## Begin GIVEN DATA

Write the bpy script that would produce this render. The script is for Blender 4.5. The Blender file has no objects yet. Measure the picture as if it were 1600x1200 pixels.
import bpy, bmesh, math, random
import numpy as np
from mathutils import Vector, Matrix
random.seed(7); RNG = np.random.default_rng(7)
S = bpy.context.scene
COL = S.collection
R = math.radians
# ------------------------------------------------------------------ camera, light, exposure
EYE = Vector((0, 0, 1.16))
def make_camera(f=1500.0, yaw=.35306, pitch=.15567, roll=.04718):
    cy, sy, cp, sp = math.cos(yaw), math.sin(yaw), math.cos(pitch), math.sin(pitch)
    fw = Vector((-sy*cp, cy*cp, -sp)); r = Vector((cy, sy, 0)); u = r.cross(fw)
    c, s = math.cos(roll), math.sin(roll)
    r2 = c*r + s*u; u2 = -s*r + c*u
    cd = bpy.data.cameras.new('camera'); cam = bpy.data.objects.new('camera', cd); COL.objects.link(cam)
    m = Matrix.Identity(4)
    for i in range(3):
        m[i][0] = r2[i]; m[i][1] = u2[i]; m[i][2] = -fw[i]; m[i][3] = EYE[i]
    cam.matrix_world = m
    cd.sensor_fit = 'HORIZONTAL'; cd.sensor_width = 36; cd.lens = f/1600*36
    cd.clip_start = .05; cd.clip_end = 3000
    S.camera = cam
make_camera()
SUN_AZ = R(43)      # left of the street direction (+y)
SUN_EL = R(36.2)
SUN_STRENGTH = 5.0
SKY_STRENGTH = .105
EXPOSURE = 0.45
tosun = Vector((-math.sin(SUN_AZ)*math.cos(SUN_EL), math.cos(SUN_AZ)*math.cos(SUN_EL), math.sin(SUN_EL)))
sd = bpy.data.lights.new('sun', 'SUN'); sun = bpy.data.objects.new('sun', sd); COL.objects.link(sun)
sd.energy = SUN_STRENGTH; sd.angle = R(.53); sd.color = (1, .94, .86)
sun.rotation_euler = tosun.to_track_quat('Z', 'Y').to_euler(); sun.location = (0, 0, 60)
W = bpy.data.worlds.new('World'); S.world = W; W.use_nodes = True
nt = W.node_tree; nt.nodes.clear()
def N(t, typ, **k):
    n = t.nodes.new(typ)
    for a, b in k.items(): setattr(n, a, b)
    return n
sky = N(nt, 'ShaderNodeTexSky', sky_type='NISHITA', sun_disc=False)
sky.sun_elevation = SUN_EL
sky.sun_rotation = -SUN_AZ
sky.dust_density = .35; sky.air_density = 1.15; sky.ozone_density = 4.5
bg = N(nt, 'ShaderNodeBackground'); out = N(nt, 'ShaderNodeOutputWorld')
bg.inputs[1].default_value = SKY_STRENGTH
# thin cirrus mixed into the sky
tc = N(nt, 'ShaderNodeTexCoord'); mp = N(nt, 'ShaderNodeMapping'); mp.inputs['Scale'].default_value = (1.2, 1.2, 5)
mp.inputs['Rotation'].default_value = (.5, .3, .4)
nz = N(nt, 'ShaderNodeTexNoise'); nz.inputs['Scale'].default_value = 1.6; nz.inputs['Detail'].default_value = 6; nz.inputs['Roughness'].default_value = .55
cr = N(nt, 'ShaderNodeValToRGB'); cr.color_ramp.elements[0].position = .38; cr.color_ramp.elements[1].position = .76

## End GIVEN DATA

> [WHAT IS BEING ASKED]:
Write every line of the material above again, exactly.

> [ANSWER TO THE EXERCISE]:
Write the bpy script that would produce this render. The script is for Blender 4.5. The Blender file has no objects yet. Measure the picture as if it were 1600x1200 pixels.
import bpy, bmesh, math, random
import numpy as np
from mathutils import Vector, Matrix
random.seed(7); RNG = np.random.default_rng(7)
S = bpy.context.scene
COL = S.collection
R = math.radians
# ------------------------------------------------------------------ camera, light, exposure
EYE = Vector((0, 0, 1.16))
def make_camera(f=1500.0, yaw=.35306, pitch=.15567, roll=.04718):
    cy, sy, cp, sp = math.cos(yaw), math.sin(yaw), math.cos(pitch), math.sin(pitch)
    fw = Vector((-sy*cp, cy*cp, -sp)); r = Vector((cy, sy, 0)); u = r.cross(fw)
    c, s = math.cos(roll), math.sin(roll)
    r2 = c*r + s*u; u2 = -s*r + c*u
    cd = bpy.data.cameras.new('camera'); cam = bpy.data.objects.new('camera', cd); COL.objects.link(cam)
    m = Matrix.Identity(4)
    for i in range(3):
        m[i][0] = r2[i]; m[i][1] = u2[i]; m[i][2] = -fw[i]; m[i][3] = EYE[i]
    cam.matrix_world = m
    cd.sensor_fit = 'HORIZONTAL'; cd.sensor_width = 36; cd.lens = f/1600*36
    cd.clip_start = .05; cd.clip_end = 3000
    S.camera = cam
make_camera()
SUN_AZ = R(43)      # left of the street direction (+y)
SUN_EL = R(36.2)
SUN_STRENGTH = 5.0
SKY_STRENGTH = .105
EXPOSURE = 0.45
tosun = Vector((-math.sin(SUN_AZ)*math.cos(SUN_EL), math.cos(SUN_AZ)*math.cos(SUN_EL), math.sin(SUN_EL)))
sd = bpy.data.lights.new('sun', 'SUN'); sun = bpy.data.objects.new('sun', sd); COL.objects.link(sun)
sd.energy = SUN_STRENGTH; sd.angle = R(.53); sd.color = (1, .94, .86)
sun.rotation_euler = tosun.to_track_quat('Z', 'Y').to_euler(); sun.location = (0, 0, 60)
W = bpy.data.worlds.new('World'); S.world = W; W.use_nodes = True
nt = W.node_tree; nt.nodes.clear()
def N(t, typ, **k):
    n = t.nodes.new(typ)
    for a, b in k.items(): setattr(n, a, b)
    return n
sky = N(nt, 'ShaderNodeTexSky', sky_type='NISHITA', sun_disc=False)
sky.sun_elevation = SUN_EL
sky.sun_rotation = -SUN_AZ
sky.dust_density = .35; sky.air_density = 1.15; sky.ozone_density = 4.5
bg = N(nt, 'ShaderNodeBackground'); out = N(nt, 'ShaderNodeOutputWorld')
bg.inputs[1].default_value = SKY_STRENGTH
# thin cirrus mixed into the sky
tc = N(nt, 'ShaderNodeTexCoord'); mp = N(nt, 'ShaderNodeMapping'); mp.inputs['Scale'].default_value = (1.2, 1.2, 5)
mp.inputs['Rotation'].default_value = (.5, .3, .4)
nz = N(nt, 'ShaderNodeTexNoise'); nz.inputs['Scale'].default_value = 1.6; nz.inputs['Detail'].default_value = 6; nz.inputs['Roughness'].default_value = .55
cr = N(nt, 'ShaderNodeValToRGB'); cr.color_ramp.elements[0].position = .38; cr.color_ramp.elements[1].position = .76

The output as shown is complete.